Scripts that build scenes:
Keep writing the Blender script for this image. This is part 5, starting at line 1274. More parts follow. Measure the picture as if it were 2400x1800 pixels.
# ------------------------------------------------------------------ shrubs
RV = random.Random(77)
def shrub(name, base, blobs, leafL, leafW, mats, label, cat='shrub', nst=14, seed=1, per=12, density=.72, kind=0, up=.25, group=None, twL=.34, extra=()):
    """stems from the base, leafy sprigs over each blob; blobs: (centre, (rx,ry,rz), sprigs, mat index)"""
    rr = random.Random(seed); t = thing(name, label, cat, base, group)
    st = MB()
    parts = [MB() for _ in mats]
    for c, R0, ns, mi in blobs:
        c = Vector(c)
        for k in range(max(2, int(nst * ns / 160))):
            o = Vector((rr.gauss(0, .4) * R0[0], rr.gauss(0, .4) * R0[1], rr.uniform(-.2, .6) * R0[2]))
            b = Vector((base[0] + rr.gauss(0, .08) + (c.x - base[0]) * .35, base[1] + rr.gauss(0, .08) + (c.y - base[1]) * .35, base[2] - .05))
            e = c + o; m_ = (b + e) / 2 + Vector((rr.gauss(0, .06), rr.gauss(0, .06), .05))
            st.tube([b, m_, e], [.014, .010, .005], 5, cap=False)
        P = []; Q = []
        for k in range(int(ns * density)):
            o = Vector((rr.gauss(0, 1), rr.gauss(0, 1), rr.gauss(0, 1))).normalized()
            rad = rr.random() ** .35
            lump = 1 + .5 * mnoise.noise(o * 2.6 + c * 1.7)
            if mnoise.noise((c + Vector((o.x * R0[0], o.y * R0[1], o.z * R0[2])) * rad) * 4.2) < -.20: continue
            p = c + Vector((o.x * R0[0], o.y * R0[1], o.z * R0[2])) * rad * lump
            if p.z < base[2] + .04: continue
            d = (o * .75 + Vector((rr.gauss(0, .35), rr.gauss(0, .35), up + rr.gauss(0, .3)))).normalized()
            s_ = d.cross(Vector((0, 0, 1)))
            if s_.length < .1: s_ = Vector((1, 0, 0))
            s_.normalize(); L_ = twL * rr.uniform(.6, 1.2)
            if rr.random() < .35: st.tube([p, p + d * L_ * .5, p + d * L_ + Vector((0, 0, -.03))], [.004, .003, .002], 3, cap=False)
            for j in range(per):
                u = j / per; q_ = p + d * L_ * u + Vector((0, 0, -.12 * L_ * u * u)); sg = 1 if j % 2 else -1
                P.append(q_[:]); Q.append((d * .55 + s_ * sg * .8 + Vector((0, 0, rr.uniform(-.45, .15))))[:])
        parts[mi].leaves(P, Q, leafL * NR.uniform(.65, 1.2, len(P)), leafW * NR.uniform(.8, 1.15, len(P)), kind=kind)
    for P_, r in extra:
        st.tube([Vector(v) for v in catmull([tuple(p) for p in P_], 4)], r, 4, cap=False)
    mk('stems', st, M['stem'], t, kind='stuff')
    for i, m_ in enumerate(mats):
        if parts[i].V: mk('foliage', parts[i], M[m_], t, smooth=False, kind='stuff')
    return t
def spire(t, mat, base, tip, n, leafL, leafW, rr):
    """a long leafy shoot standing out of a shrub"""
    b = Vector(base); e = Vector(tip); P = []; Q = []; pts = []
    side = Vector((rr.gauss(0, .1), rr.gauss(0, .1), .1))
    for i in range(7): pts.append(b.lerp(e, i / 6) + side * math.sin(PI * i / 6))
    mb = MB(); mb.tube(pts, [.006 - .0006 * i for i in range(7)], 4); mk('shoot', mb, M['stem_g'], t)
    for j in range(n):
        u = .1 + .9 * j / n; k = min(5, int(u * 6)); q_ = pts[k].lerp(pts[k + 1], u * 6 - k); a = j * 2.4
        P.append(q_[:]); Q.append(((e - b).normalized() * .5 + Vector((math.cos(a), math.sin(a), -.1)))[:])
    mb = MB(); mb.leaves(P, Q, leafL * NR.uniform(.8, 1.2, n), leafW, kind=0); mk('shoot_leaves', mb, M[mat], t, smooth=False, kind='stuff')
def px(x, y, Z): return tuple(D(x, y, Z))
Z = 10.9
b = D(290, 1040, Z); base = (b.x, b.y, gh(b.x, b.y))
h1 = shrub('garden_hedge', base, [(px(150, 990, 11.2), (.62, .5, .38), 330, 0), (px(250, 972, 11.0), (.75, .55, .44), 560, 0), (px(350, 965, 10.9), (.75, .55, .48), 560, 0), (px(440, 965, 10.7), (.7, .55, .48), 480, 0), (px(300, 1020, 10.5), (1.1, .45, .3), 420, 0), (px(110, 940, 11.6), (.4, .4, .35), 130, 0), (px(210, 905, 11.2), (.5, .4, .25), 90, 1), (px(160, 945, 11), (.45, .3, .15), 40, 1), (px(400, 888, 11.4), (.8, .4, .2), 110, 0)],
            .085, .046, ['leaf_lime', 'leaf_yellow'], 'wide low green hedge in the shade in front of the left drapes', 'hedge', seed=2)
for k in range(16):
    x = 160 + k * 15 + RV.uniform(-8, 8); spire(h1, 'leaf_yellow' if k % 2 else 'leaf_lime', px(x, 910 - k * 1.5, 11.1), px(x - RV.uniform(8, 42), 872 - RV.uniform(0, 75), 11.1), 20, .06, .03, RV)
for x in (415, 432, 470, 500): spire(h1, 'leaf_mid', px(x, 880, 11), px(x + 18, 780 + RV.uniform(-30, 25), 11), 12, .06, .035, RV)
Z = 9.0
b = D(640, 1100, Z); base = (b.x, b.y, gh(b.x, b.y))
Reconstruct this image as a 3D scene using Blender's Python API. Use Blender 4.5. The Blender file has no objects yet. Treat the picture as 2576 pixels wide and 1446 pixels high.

▸ WHAT THE EXERCISE ASKS
Set down each entry again, unchanged.

▸ FINISHED ANSWER
Keep writing the Blender script for this image. This is part 5, starting at line 1274. More parts follow. Measure the picture as if it were 2400x1800 pixels.
# ------------------------------------------------------------------ shrubs
RV = random.Random(77)
def shrub(name, base, blobs, leafL, leafW, mats, label, cat='shrub', nst=14, seed=1, per=12, density=.72, kind=0, up=.25, group=None, twL=.34, extra=()):
    """stems from the base, leafy sprigs over each blob; blobs: (centre, (rx,ry,rz), sprigs, mat index)"""
    rr = random.Random(seed); t = thing(name, label, cat, base, group)
    st = MB()
    parts = [MB() for _ in mats]
    for c, R0, ns, mi in blobs:
        c = Vector(c)
        for k in range(max(2, int(nst * ns / 160))):
            o = Vector((rr.gauss(0, .4) * R0[0], rr.gauss(0, .4) * R0[1], rr.uniform(-.2, .6) * R0[2]))
            b = Vector((base[0] + rr.gauss(0, .08) + (c.x - base[0]) * .35, base[1] + rr.gauss(0, .08) + (c.y - base[1]) * .35, base[2] - .05))
            e = c + o; m_ = (b + e) / 2 + Vector((rr.gauss(0, .06), rr.gauss(0, .06), .05))
            st.tube([b, m_, e], [.014, .010, .005], 5, cap=False)
        P = []; Q = []
        for k in range(int(ns * density)):
            o = Vector((rr.gauss(0, 1), rr.gauss(0, 1), rr.gauss(0, 1))).normalized()
            rad = rr.random() ** .35
            lump = 1 + .5 * mnoise.noise(o * 2.6 + c * 1.7)
            if mnoise.noise((c + Vector((o.x * R0[0], o.y * R0[1], o.z * R0[2])) * rad) * 4.2) < -.20: continue
            p = c + Vector((o.x * R0[0], o.y * R0[1], o.z * R0[2])) * rad * lump
            if p.z < base[2] + .04: continue
            d = (o * .75 + Vector((rr.gauss(0, .35), rr.gauss(0, .35), up + rr.gauss(0, .3)))).normalized()
            s_ = d.cross(Vector((0, 0, 1)))
            if s_.length < .1: s_ = Vector((1, 0, 0))
            s_.normalize(); L_ = twL * rr.uniform(.6, 1.2)
            if rr.random() < .35: st.tube([p, p + d * L_ * .5, p + d * L_ + Vector((0, 0, -.03))], [.004, .003, .002], 3, cap=False)
            for j in range(per):
                u = j / per; q_ = p + d * L_ * u + Vector((0, 0, -.12 * L_ * u * u)); sg = 1 if j % 2 else -1
                P.append(q_[:]); Q.append((d * .55 + s_ * sg * .8 + Vector((0, 0, rr.uniform(-.45, .15))))[:])
        parts[mi].leaves(P, Q, leafL * NR.uniform(.65, 1.2, len(P)), leafW * NR.uniform(.8, 1.15, len(P)), kind=kind)
    for P_, r in extra:
        st.tube([Vector(v) for v in catmull([tuple(p) for p in P_], 4)], r, 4, cap=False)
    mk('stems', st, M['stem'], t, kind='stuff')
    for i, m_ in enumerate(mats):
        if parts[i].V: mk('foliage', parts[i], M[m_], t, smooth=False, kind='stuff')
    return t
def spire(t, mat, base, tip, n, leafL, leafW, rr):
    """a long leafy shoot standing out of a shrub"""
    b = Vector(base); e = Vector(tip); P = []; Q = []; pts = []
    side = Vector((rr.gauss(0, .1), rr.gauss(0, .1), .1))
    for i in range(7): pts.append(b.lerp(e, i / 6) + side * math.sin(PI * i / 6))
    mb = MB(); mb.tube(pts, [.006 - .0006 * i for i in range(7)], 4); mk('shoot', mb, M['stem_g'], t)
    for j in range(n):
        u = .1 + .9 * j / n; k = min(5, int(u * 6)); q_ = pts[k].lerp(pts[k + 1], u * 6 - k); a = j * 2.4
        P.append(q_[:]); Q.append(((e - b).normalized() * .5 + Vector((math.cos(a), math.sin(a), -.1)))[:])
    mb = MB(); mb.leaves(P, Q, leafL * NR.uniform(.8, 1.2, n), leafW, kind=0); mk('shoot_leaves', mb, M[mat], t, smooth=False, kind='stuff')
def px(x, y, Z): return tuple(D(x, y, Z))
Z = 10.9
b = D(290, 1040, Z); base = (b.x, b.y, gh(b.x, b.y))
h1 = shrub('garden_hedge', base, [(px(150, 990, 11.2), (.62, .5, .38), 330, 0), (px(250, 972, 11.0), (.75, .55, .44), 560, 0), (px(350, 965, 10.9), (.75, .55, .48), 560, 0), (px(440, 965, 10.7), (.7, .55, .48), 480, 0), (px(300, 1020, 10.5), (1.1, .45, .3), 420, 0), (px(110, 940, 11.6), (.4, .4, .35), 130, 0), (px(210, 905, 11.2), (.5, .4, .25), 90, 1), (px(160, 945, 11), (.45, .3, .15), 40, 1), (px(400, 888, 11.4), (.8, .4, .2), 110, 0)],
            .085, .046, ['leaf_lime', 'leaf_yellow'], 'wide low green hedge in the shade in front of the left drapes', 'hedge', seed=2)
for k in range(16):
    x = 160 + k * 15 + RV.uniform(-8, 8); spire(h1, 'leaf_yellow' if k % 2 else 'leaf_lime', px(x, 910 - k * 1.5, 11.1), px(x - RV.uniform(8, 42), 872 - RV.uniform(0, 75), 11.1), 20, .06, .03, RV)
for x in (415, 432, 470, 500): spire(h1, 'leaf_mid', px(x, 880, 11), px(x + 18, 780 + RV.uniform(-30, 25), 11), 12, .06, .035, RV)
Z = 9.0
b = D(640, 1100, Z); base = (b.x, b.y, gh(b.x, b.y))
Reconstruct this image as a 3D scene using Blender's Python API. Use Blender 4.5. The Blender file has no objects yet. Treat the picture as 2576 pixels wide and 1446 pixels high.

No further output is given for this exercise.